China Mobile plans to list on the Shanghai Stock Exchange after its removal from the New York Stock Exchange.
In November, then‑President Donald Trump signed an executive order that led to the delisting of China Mobile, China Unicom, and China Telecom from the NYSE on national security grounds.
The NYSE briefly reversed its decision after “further consultation with relevant regulatory authorities,” but it soon resumed delisting proceedings.
All three carriers appealed the delistings, but the appeals were unsuccessful.
“Since its listing in October 1997, the Company has complied strictly with the laws and regulations, market rules as well as regulatory requirements of its listing venues, and has been operating in accordance with laws and regulations,” wrote Grace Wong, Company Secretary of China Mobile, in an official release.

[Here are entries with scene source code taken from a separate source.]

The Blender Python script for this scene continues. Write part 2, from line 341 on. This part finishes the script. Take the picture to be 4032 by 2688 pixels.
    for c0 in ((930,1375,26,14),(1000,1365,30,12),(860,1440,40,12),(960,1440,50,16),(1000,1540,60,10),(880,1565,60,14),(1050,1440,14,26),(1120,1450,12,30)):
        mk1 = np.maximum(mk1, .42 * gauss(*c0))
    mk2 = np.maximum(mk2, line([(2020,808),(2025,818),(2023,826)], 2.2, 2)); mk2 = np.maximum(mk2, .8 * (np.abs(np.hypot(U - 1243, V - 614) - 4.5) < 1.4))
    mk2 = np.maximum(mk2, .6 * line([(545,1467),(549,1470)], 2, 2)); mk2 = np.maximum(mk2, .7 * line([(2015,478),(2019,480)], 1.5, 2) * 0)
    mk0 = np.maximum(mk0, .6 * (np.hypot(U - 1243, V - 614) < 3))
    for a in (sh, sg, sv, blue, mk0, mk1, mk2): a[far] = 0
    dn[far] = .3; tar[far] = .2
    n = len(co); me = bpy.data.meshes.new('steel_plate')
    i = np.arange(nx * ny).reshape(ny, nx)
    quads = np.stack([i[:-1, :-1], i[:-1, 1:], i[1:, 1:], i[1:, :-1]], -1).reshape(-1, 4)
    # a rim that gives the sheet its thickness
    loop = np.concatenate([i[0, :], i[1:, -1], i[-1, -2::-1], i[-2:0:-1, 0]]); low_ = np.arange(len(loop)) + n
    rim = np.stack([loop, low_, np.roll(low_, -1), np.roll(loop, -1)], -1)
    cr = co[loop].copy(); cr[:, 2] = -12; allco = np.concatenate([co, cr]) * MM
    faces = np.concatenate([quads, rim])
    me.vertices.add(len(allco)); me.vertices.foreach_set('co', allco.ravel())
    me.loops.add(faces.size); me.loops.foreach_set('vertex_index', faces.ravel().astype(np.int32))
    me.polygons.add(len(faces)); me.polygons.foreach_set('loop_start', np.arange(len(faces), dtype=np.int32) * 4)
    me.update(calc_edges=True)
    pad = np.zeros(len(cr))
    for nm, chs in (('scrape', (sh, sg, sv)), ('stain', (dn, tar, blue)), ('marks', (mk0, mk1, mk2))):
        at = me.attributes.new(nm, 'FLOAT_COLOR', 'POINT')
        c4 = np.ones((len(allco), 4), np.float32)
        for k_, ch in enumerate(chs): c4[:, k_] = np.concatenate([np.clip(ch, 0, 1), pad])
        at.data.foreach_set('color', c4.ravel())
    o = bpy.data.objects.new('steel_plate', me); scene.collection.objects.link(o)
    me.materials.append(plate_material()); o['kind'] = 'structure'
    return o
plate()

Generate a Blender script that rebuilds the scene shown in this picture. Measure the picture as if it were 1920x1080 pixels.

“The Company will continue to pay close attention to the development of related matters and seek professional advice to protect the lawful rights of the Company and its shareholders.”
On Monday, China Mobile, China Unicom, and China Telecom were officially delisted from the NYSE.
China Mobile has now announced its intention to issue 965 million A‑shares—about 4.5 percent of its total share capital—on the Shanghai Stock Exchange.
If the shares are priced in line with the company’s Hong Kong listing price of HK$50.10, the Shanghai offering could raise roughly $7 billion.